Eski Başbakan ve Gelecek Partisi Genel Başkanı Ahmet Davutoğlu, Yeniçağ TV canlı yayınında Orhan Uğuroğlu'nun sorularını yanıtladı.

Açıklamalarına AKP'de olduğu dönemle ilgili yaşananlar hakkında dikkat çeken değerlendirmeler yapan Davutoğlu "AKP içerisinde kendini liderliğe hazırlayanlar bizi tehdit olarak gördü" dedi.

Ayrıca AKP'ye sadık kaldığını da ifade eden Davutoğlu "Bir süreç var, bir kere ben siyaset bilimciyim. Türkiye’nin yakın tarihindeki en etkili şey 27 Nisan oldu. 27 Nisan’dan 2008 parti kapatma davasına kadar olan süreçte siyasete geçiş sürecim oldu. Bizler hep birlikte bir mücadele verdik. Bunu zikretme sebebim şu; siyasete hırsla değil, azimle geldim.Ben AKP’ye sadık kaldım. Ben her zaman verdiğim sözde sadık kaldım" diye konuştu.

"TRUMP'IN ERDOĞAN'A GÖNDERDİĞİ MEKTUBU SİNDİREMEDİM"

"Türkiye Cumhuriyet Cumhurbaşkanı’na ‘Aptal olma’ ifadesine sessiz kalınmasını içime sindiremedim. Böyle bir mektuba biz muhatap olmamalıydık."

"BU ÜLKENİN BAŞBAKANI VARDI BENİ NEDEN SORGULUYORSUNUZ"

"Suriye’de yanlış giden bir şeyleri bizim üzerimize yıkmak siyasi ahlaksızlıktır. Devlet edebinden yoksunluktur. Adnan Menderes asıldığında Hasan Polatkan “Benim bir şeyden haberim yok” dememiştir. Burada benim özellikle söyleyeceğim şey hepimiz benzer ithamlarla karşılaşabiliriz. Ben Dışişleri Başdanışmanıydım o zaman da Bakan’dan çok bana yüklenildi. Dışişleri Bakanı oldum yine bana yüklendiler. Ben çıkıp da “Ya bu ülkede başbakan da var” demedim.

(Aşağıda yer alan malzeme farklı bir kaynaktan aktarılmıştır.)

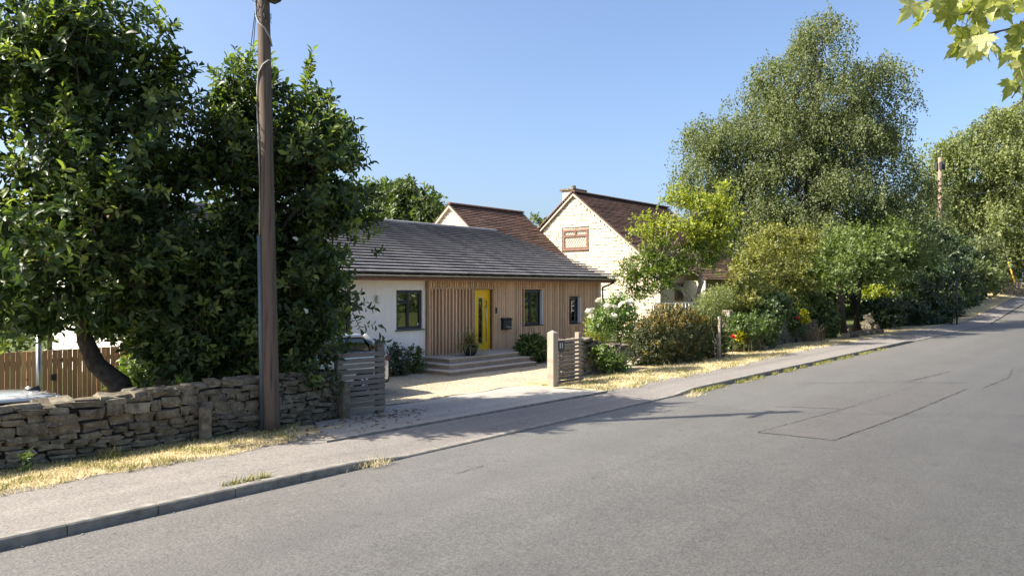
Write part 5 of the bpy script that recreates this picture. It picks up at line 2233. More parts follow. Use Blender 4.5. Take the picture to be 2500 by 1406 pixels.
zC = 47.0
S = zC / 1800
bc = lambda px, py, rx, ry, dz=0.0: (at(px, py, zC + dz), (rx * S, rx * S, ry * S))
birch_blobs = [bc(1990, 120, 75, 85), bc(1925, 190, 85, 90), bc(2040, 200, 95, 90), bc(1870, 270, 80, 85), bc(2150, 190, 60, 70), bc(1960, 310, 110, 95), bc(2080, 300, 95, 85), bc(2150, 270, 55, 70),
               bc(1770, 330, 70, 55), bc(1700, 340, 55, 50), bc(1830, 380, 100, 80), bc(2160, 310, 60, 45), bc(1720, 430, 60, 70), bc(1800, 480, 90, 80), bc(1930, 450, 110, 80, -1.5), bc(2060, 470, 80, 70, -1.0),
               bc(2180, 400, 70, 55), bc(2210, 460, 55, 70), bc(2130, 520, 85, 80), bc(1900, 560, 110, 80, -1.5), bc(2020, 560, 90, 70, -1), bc(1780, 580, 70, 70), bc(1985, 55, 45, 50), bc(2200, 560, 45, 60), bc(1740, 620, 60, 60)]
bf = at(2015, 805, zC)
weeping_tree('birch_tree', 'very tall weeping birch rising above the garden hedges', (bf[0], bf[1] + 0.5, 0.05), at(1990, 120, zC), birch_blobs, 15600, 'birch', 1.4, 0.085, 0.135, 'birchbark', r0=0.36, clump=0.62)

zD = 88.0
S = zD / 1800
bd = lambda px, py, rx, ry, dz=0.0: (at(px, py, zD + dz), (rx * S, rx * S, ry * S))
wblobs = [bd(2430, 310, 85, 65), bd(2500, 280, 70, 60), bd(2340, 380, 70, 70), bd(2440, 410, 110, 80), bd(2550, 400, 100, 110), bd(2310, 470, 60, 80), bd(2400, 520, 110, 90), bd(2500, 540, 100, 90), bd(2330, 590, 70, 80), bd(2430, 620, 90, 60), bd(2600, 520, 100, 120)]
wf = at(2470, 700, zD)
weeping_tree('weeping_tree', 'pale green weeping tree towering over the far end of the street', (wf[0], wf[1], 1.5), at(2450, 320, zD), wblobs, 6400, 'willow', 3.2, 0.15, 0.29, 'bark', r0=0.5, clump=1.1)


def leafy_tree(name, label, foot, trunk, blobs, n, per, leaf, mat, bark, length=0.5, up=0.4, shell=0.55, lump=0.2, extra=None, limbs=2, r0=0.2, clump=None):
    t = thing(name, foot, label, 'tree')
    P, O = clumps(blobs, max(4, n // 13), 13, clump or length * 0.62, shell * 0.8, lump, 0.65)
    pos, ax, nr, D, L = sprigs(P, O, per, length, up, 0.6)
    LL = leaf * (0.6 + 0.8 * rng.random(len(pos)))
    o = link('crown', leaf_mesh('crown', pos, ax, nr, LL, LL * 0.6, M[mat]), t)
    o['kind'] = 'stuff'
    for tr_ in trunk:
        mb = MB()
        mb.tube(*tr_, 10)
        mb.build('trunk', M[bark], t, True)
    mb = MB()
    for b in blobs:
        for k in range(limbs):
            src = np.array(trunk[k % len(trunk)][0][-1 - (k % 2)])
            tip = np.array(b[0]) + np.array(b[1]) * rng.uniform(-0.6, 0.6, 3)
            limb(mb, src, tip, r0 * 0.3, 0.012, 0.3, 6, 6)
    mb.build('limbs', M[bark], t, True)
    if extra:
        extra(t, P, O)
    return t


# trees behind the roofs
zE = 62.0
S = zE / 1800
be = lambda px, py, rx, ry: (at(px, py, zE), (rx * S, rx * S, ry * S))
fe_ = at(985, 650, zE)
leafy_tree('ash_tree', 'bushy green tree showing above the bungalow roof ridge', (fe_[0], fe_[1], 0), [([(fe_[0], fe_[1], 0), at(985, 600, zE), at(985, 510, zE)], [0.4, 0.3, 0.1])],
           [be(975, 485, 36, 48), be(935, 500, 34, 45), be(1015, 500, 34, 40), be(1050, 530, 34, 30), be(960, 545, 60, 40), be(1020, 545, 60, 40), be(1000, 460, 16, 22), be(930, 470, 18, 18)], 1500, 9, 0.4, 'far', 'bark', 1.1)
fe_ = at(1316, 640, 75)
S = 75 / 1800
leafy_tree('distant_tree', 'small distant treetop between the two stone gables', (fe_[0], fe_[1], 0), [([(fe_[0], fe_[1], 0), at(1316, 600, 75), at(1316, 560, 75)], [0.35, 0.25, 0.1])],
           [(at(1312, 552, 75), (13 * S, 13 * S, 20 * S)), (at(1325, 565, 75), (12 * S, 12 * S, 16 * S)), (at(1318, 600, 75), (30 * S, 30 * S, 30 * S))], 160, 9, 0.34, 'far', 'bark', 0.9)

# yellow-green laburnum in front of the stone house
zL = 31.0
S = zL / 1800
bl_ = lambda px, py, rx, ry, dz=0: (at(px, py, zL + dz), (rx * S, rx * S, ry * S))
lf_ = at(1692, 790, zL)
lab_top = [bl_(1770, 500, 20, 42), bl_(1735, 520, 38, 36), bl_(1700, 505, 34, 34), bl_(1650, 478, 24, 20), bl_(1640, 560, 42, 28), bl_(1590, 565, 42, 30), bl_(1690, 565, 46, 34), bl_(1560, 590, 30, 24), bl_(1740, 570, 40, 34), bl_(1668, 500, 16, 14)]
lab_low = [bl_(1640, 620, 62, 34), bl_(1570, 640, 42, 34), bl_(1545, 670, 30, 24), bl_(1600, 685, 50, 28), bl_(1650, 665, 36, 28), bl_(1720, 620, 44, 40), bl_(1560, 705, 26, 16)]


def green_low(t, P, O):
    P2, O2 = clumps(lab_low, 75, 13, 0.26, 0.5, 0.22, 0.6)
    pos, ax, nr, D, L = sprigs(P2, O2, 8, 0.4, 0.2, 0.7)
    LL = 0.12 * (0.6 + 0.8 * rng.random(len(pos)))
    o = link('lower_foliage', leaf_mesh('lower_foliage', pos, ax, nr, LL, LL * 0.55, M['labgreen']), t)
    o['kind'] = 'stuff'


leafy_tree('laburnum_tree', 'yellow green laburnum tree in front of the stone gable', (lf_[0], lf_[1], 0.0),
           [([(lf_[0], lf_[1], 0), at(1700, 735, zL), at(1712, 690, zL), at(1700, 620, zL), at(1708, 570, zL), at(1715, 530, zL)], [0.16, 0.14, 0.12, 0.10, 0.07, 0.04]),
            ([(lf_[0], lf_[1], 0.6), at(1685, 735, zL), at(1665, 705, zL), at(1625, 690, zL), at(1590, 672, zL), at(1575, 650, zL)], [0.12, 0.11, 0.09, 0.07, 0.05, 0.03])],
           lab_top, 1150, 8, 0.125, 'lab', 'palebark', 0.42, 0.6, 0.6, 0.22, green_low, 2, 0.14)


def zat(px, v):
    t = (px - 1250) / F
    return v / (SP - t * CP)


def blob_v(px, py, v, rx, ry, ry2=None):
    Z = zat(px, v)
    s = Z / 1800
    return (at(px, py, Z), (rx * s, (ry2 or rx) * s, ry * s))


# olive green shrub mass, round pale tree and dark trees behind the wall
leafy_tree('olive_shrub_tree', 'broad yellowish olive shrub in front of the birch', tuple(blob_v(1925, 800, 13.8, 1, 1)[0] * np.array([1, 1, 0])),
           [([blob_v(1925, 850, 13.8, 1, 1)[0], blob_v(1920, 720, 13.8, 1, 1)[0], blob_v(1925, 650, 13.8, 1, 1)[0]], [0.14, 0.1, 0.06])],
           [blob_v(1900, 600, 13.8, 62, 42), blob_v(1960, 620, 13.8, 62, 48), blob_v(1850, 640, 13.8, 50, 45), blob_v(1900, 670, 13.3, 70, 42), blob_v(1840, 690, 13.3, 50, 36), blob_v(1990, 660, 13.4, 60, 46), blob_v(1800, 720, 13.2, 46, 34), blob_v(1860, 720, 13.0, 50, 34),
            blob_v(1890, 565, 13.8, 26, 16), blob_v(1960, 575, 13.8, 34, 18)], 3500, 8, 0.125, 'olive', 'bark', 0.45, 0.4, 0.6)
leafy_tree('rounded_tree', 'rounded light green tree with dark bare trunks, right of the birch', tuple(blob_v(2095, 790, 11.9, 1, 1)[0] * np.array([1, 1, 0])),
           [([blob_v(2092, 815, 11.9, 1, 1)[0], blob_v(2090, 730, 11.9, 1, 1)[0], blob_v(2100, 650, 11.9, 1, 1)[0]], [0.32, 0.26, 0.15]),
            ([blob_v(2060, 815, 12.0, 1, 1)[0], blob_v(2052, 740, 12.0, 1, 1)[0], blob_v(2040, 660, 12.0, 1, 1)[0]], [0.2, 0.17, 0.1])],
           [blob_v(2090, 585, 11.9, 60, 36), blob_v(2150, 590, 11.9, 66, 40), blob_v(2050, 625, 11.8, 50, 40), blob_v(2110, 640, 11.7, 70, 42), blob_v(2190, 630, 11.9, 60, 44), blob_v(2240, 610, 11.9, 40, 34), blob_v(2020, 660, 11.7, 34, 34)], 3200, 8, 0.17, 'roundgreen', 'bark', 0.6, 0.3, 0.6)
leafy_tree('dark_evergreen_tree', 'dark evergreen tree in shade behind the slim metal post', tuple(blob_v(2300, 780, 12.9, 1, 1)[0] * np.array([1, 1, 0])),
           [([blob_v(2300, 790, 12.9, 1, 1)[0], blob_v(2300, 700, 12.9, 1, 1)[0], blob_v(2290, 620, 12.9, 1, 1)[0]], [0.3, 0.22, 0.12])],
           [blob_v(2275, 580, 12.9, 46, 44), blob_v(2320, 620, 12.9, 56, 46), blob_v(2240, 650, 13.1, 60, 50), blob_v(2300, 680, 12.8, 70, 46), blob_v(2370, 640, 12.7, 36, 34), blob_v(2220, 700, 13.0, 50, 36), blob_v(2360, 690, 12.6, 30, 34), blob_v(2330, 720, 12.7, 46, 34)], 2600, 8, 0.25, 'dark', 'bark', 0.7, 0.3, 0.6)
leafy_tree('grey_green_tree', 'pale grey green bush tree at the wall corner below the far pole', tuple(blob_v(2400, 720, 11.8, 1, 1)[0] * np.array([1, 1, 0]) + np.array([0, 0, 0.8])),
           [([blob_v(2405, 735, 11.9, 1, 1)[0], blob_v(2405, 690, 11.9, 1, 1)[0], blob_v(2400, 650, 11.9, 1, 1)[0]], [0.25, 0.2, 0.1])],
           [blob_v(2390, 625, 11.9, 34, 34), blob_v(2425, 655, 11.6, 26, 30), blob_v(2380, 665, 11.9, 34, 30), blob_v(2415, 690, 11.6, 30, 18)], 800, 8, 0.30, 'birch', 'bark', 1.0, 0.3, 0.6, clump=0.4)

# ------------------------------------------------------------------ hedges and garden shrubs along the verge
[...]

Başbakan olduğumda Suriye dosyasını sordum. Bir gün MGK toplantıları Bakanlar Kurulu toplantılar, gizlidir, kayıtlara geçmiştir. Ben çok erken vakitlerde Dışişleri Bakanı olarak Suriye’de yapılması gerekenleri söyledim. O günler söylediklerim yapılmadığı için Suriye’de buraya gelindi.Hiçbir zaman Cumhurbaşkanından habersiz bir karar alınmadı.

Ben Türkiye’nin bu konuda suç işlediği görüşünde de değilim. Bütün bir ülkeyi zan altında bırakmak istiyorlar. Esad halkından bir milyon insanı katletti. Halkın üçte ikisini yerinden etti. O suçlu değil.Ona destek veren ABD, Rusya suçlu değil. Bölgedeki teröristler suçlu değil de Türkiye suçlu öyle mi? Türkiye içinde de Davutoğlu. Böyle bir şey olabilir mi?"

"SURİYE KONUSUNDA ERDOĞAN'A BÖYLE HAREKET ETMEK YAKIŞMIYOR"

"Sayın Erdoğan’a, Sayın Gül’e, Genelkurmay Başkanıma, benim dönemimde görev yapan, ilgili Bakanlara ve hasseten Sayın Erdoğan’a soruyorum; onların emir ve talimatları dışında ben bir politika belirleyip ülkeyi zarara sokmuşsam işte ben buradayım. Çıksınlar desinler ki “Davutoğlu şu şu uygulamaları yaptı ve ülkeyi zarara soktu ”Ben sayın Erdoğan’a hitaben söylüyorum. Eğer bunu demiyorsanız çıkın bütün bu politikaları sahiplenin. Prestij kazandığınız durumlarda öne çıkmanız, halk tarafından eleştiri konu olan durumları başkalarına yıkmanız size yakışmaz."

"ŞEHİR ÜNİVERSİTESİ KONUSUNDA ERDOĞAN’A HAKKIMI HELAL ETMEM" 

"Bana çok söyleyenler oldu; aleyhimde yazan konuşan. Bir gün aradı Hakkınız helal edin dediler. Benim hakkım herkese helal. Dava diye savunduğumuz ilkelere zarar vermek konusunda hak helal etmek benim hakkım değil. Sayın Erdoğan için de aynısını söylüyorum. Hele hele Şehir Üniversitesi konusunda 7 bin öğrencinin geleceğini karartmak pahasına kapatılması konusunda ben hakkımı helal etmem. Üniversite kapatma konusunda kimin dahli olmuşsa hakkımı helal etmem."